• _Problem requirements_: Wherever the word "wide" appears in a line, extract that line.

• _Data_:
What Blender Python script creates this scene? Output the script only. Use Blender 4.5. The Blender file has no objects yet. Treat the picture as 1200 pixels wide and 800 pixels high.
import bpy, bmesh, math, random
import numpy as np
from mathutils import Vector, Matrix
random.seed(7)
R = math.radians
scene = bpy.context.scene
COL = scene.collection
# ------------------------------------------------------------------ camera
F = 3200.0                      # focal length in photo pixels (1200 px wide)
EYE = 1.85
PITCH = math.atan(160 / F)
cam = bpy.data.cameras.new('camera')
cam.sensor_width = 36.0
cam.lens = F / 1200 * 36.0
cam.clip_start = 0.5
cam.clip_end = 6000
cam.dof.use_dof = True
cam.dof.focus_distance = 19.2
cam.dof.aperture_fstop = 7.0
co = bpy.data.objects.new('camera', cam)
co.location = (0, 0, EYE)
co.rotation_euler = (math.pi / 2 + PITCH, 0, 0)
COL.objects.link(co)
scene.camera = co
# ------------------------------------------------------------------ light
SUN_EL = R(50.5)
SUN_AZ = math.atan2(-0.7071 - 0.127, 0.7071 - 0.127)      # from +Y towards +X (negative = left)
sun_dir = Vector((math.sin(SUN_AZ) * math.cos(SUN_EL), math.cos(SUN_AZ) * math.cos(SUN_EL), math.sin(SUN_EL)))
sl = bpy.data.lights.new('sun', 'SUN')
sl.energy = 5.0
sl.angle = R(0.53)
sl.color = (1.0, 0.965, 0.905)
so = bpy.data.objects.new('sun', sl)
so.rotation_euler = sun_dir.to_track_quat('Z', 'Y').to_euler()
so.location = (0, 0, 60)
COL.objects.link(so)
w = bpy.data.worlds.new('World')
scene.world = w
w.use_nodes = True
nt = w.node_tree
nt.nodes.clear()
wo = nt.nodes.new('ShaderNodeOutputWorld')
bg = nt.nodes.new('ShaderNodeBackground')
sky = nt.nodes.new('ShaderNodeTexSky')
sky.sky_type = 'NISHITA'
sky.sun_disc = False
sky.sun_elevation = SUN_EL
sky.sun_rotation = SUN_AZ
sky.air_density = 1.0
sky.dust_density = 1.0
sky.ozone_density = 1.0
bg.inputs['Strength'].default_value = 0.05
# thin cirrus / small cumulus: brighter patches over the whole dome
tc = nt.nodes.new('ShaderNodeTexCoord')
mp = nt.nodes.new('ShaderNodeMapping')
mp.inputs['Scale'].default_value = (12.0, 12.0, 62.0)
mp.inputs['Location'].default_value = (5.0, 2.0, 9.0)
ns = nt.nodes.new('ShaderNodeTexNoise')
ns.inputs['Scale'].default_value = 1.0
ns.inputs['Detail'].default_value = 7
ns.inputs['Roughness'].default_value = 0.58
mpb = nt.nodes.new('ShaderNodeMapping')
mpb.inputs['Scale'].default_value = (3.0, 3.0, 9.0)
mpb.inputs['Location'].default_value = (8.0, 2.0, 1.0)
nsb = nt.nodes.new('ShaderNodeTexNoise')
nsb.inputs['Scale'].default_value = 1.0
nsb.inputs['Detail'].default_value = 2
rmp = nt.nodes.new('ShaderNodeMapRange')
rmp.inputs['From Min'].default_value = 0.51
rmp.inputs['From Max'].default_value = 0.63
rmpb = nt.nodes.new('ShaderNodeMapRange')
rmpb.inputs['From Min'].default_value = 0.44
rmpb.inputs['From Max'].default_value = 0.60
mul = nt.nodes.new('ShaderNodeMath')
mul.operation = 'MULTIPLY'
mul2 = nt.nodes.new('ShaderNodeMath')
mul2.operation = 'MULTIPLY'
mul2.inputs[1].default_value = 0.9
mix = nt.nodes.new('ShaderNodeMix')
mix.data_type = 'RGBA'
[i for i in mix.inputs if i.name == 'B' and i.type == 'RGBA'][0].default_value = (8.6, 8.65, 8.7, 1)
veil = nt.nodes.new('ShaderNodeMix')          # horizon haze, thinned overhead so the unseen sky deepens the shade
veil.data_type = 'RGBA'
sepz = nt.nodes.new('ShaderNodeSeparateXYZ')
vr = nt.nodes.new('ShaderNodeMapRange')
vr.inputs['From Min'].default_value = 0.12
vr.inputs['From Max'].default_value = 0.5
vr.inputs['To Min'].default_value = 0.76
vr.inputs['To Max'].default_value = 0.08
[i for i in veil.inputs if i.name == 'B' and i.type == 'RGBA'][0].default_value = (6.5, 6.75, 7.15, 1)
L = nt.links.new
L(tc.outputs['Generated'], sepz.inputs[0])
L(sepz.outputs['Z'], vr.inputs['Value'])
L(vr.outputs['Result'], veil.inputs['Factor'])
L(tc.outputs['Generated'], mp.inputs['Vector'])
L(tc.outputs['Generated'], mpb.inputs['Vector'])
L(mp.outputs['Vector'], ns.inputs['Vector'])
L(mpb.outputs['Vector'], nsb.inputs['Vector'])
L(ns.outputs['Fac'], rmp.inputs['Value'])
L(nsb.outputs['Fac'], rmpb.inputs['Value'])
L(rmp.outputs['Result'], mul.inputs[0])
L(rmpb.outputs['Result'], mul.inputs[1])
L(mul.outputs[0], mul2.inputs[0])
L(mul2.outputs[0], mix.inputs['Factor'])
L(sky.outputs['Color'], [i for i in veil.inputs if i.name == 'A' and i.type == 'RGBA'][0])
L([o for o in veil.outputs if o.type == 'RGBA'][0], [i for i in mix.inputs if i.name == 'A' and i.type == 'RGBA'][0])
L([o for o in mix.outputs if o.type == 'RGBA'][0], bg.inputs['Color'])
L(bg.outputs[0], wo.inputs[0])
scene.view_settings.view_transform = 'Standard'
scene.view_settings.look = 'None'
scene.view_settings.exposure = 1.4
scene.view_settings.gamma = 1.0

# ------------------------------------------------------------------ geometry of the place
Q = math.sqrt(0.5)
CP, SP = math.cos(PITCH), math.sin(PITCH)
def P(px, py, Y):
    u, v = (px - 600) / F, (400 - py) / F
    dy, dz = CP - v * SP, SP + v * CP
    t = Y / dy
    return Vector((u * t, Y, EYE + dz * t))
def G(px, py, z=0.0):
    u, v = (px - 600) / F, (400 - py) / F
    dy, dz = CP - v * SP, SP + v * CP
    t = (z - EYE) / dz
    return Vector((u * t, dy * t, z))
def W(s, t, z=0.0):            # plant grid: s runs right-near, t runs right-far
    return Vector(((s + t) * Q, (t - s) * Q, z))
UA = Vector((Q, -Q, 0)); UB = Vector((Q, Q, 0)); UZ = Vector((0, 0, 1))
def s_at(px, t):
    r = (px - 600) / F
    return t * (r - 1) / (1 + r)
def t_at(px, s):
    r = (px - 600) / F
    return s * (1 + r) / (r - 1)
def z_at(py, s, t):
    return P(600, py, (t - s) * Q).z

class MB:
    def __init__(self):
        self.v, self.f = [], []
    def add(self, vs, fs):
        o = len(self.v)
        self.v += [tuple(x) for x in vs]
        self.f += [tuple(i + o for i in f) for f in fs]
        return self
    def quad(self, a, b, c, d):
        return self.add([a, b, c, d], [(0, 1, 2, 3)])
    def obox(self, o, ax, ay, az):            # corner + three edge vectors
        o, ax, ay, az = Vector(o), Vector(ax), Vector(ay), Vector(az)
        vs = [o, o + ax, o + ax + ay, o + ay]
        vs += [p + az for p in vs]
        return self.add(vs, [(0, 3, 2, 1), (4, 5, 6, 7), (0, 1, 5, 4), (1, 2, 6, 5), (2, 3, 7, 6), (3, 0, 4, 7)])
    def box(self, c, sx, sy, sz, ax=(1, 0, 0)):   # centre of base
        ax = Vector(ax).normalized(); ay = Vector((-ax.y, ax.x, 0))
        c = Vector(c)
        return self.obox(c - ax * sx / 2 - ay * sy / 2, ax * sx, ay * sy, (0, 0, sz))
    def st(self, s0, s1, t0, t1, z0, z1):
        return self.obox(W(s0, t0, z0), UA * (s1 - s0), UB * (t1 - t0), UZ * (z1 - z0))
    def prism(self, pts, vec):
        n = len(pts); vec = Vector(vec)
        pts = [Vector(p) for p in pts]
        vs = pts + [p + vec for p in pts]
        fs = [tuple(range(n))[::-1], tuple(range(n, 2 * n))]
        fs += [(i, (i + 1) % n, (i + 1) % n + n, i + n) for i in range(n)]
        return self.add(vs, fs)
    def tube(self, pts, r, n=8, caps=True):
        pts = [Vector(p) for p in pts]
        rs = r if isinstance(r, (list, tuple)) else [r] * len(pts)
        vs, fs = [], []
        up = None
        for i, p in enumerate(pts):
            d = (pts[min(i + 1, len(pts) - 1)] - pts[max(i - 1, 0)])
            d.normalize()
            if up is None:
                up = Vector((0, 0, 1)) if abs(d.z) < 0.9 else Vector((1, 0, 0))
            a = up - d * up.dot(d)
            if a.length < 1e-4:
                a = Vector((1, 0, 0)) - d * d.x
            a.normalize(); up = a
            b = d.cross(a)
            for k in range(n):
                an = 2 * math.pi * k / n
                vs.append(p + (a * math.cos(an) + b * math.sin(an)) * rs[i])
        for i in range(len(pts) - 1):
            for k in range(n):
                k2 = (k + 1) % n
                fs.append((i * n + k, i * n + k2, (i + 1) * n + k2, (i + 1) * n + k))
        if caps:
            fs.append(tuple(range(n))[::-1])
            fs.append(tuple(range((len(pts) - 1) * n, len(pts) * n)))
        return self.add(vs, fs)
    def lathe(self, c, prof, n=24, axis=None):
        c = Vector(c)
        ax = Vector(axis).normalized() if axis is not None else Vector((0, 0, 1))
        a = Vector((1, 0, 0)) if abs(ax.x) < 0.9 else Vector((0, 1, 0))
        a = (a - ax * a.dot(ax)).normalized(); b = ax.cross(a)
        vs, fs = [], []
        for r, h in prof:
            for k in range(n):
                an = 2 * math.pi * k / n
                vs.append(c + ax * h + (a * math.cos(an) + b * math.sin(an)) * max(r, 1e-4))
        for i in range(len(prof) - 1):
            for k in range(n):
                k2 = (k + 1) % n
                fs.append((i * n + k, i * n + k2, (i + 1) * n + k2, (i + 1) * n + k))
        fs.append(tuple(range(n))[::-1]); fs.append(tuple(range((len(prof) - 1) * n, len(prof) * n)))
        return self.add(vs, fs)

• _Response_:
What Blender Python script creates this scene? Output the script only. Use Blender 4.5. The Blender file has no objects yet. Treat the picture as 1200 pixels wide and 800 pixels high.
F = 3200.0                      # focal length in photo pixels (1200 px wide)